Retailers Need To Be Liked:  Have you read this one (click here)?  I'll save you a little bit of time by getting to the punchline:
  • "Will it drive sales?  Not likely."
Allow me to communicate a parable.  I was invited to speak at Shop.org last fall.  That's an honor.  You stand up in front of four hundred people and share your thoughts.  You check your phone ninety seconds after finishing and you learn that your quotes have been tweeted seventy-nine times in the past thirty minutes.  For the next six hours, you're a star, people come up to you and tell you how much they loved your message.

But not one individual hired me for a consulting project following the conference.

In other words, it was fun to be "liked".  But there was no correlation between being liked and making a living.  

You have to spend your time wisely.

The same thing can be said for all of us who are trying to sell something to a customer.  The activities that cause somebody to "like" us on Facebook are not the same activities that cause somebody to buy something from us.  Maybe it is time to focus our efforts on selling something.


Beer Market:  Tell me why this concept wouldn't work on your homepage (click here)?  And I'm not saying you do this with every item you sell, but why not choose a dozen items and then experiment with them?  And yes, I realize, the multi-channel pundits will light me up on this one, suggesting that you have to honor the price in your printed catalog at your call center, and this technology makes it impossible because you have dynamic pricing in one channel and static pricing in other channels.  Fine.  Create a dozen new items that you only sell online and try this.  And yes, I realize that the multi-channel pundits will light me up on this one, saying that the subsequent idea is a single-channel-only solution that doesn't fit in the multi-channel constellation they adore.  Well, fine.  

Maybe lack of innovation is a reason that multi-channel is a failed concept.


Mobile:  You ever notice how one botched IPO causes everybody to view social media differently?  One little line in an SEC document about it being harder to monetize mobile, and all of a sudden, "Facebook is Dead" abounds on the internet.  Experts from near and far are pontificating about this, even though the same reality existed before the public disclosure and the IPO and almost none of the experts bothered to consider the concept as they ran the valuation up and up and up.

When it comes to advertising, folks famously talked about trading analog dollars for digital dimes.  Maybe we're in the first inning of trading digital dimes for portable pennies.

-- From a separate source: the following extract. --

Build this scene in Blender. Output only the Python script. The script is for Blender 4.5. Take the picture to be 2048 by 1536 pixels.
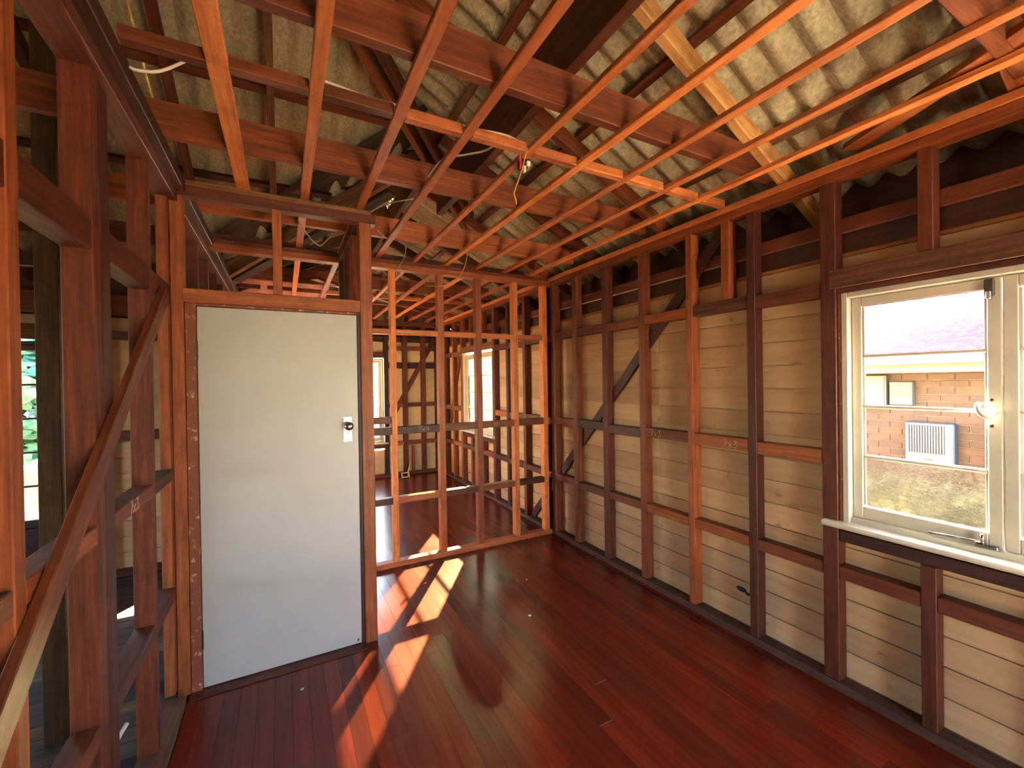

By the way, dear Catalogers, have you noticed the similarities between e-commerce/mobile and where cataloging went in the 1980s?  Catalogers like JCP/Sears/Spiegel sent their 600 page masterpieces, at considerable cost.  Then folks like L.L. Bean and Lands' End obliterated that business model with 124 page, lower-cost assortments, targeted to niche audiences.  Thirty years later, we're in the same place.  E-commerce is the 600 page masterpiece, mobile is the targeted 124 page assortment with much less cost.

Just think of the parallels as mobile obliterates traditional e-commerce among Jasmine's generation.




Speaking of Judy:  Did you read this little gem about Judy and her love for Best Buy's Geek Squad?  We spent a decade chasing channels, when we should have been focusing on customers.  Now that we're stuck with a 55+, rural audience, why not look at ways to meet the needs of a 55+, rural audience?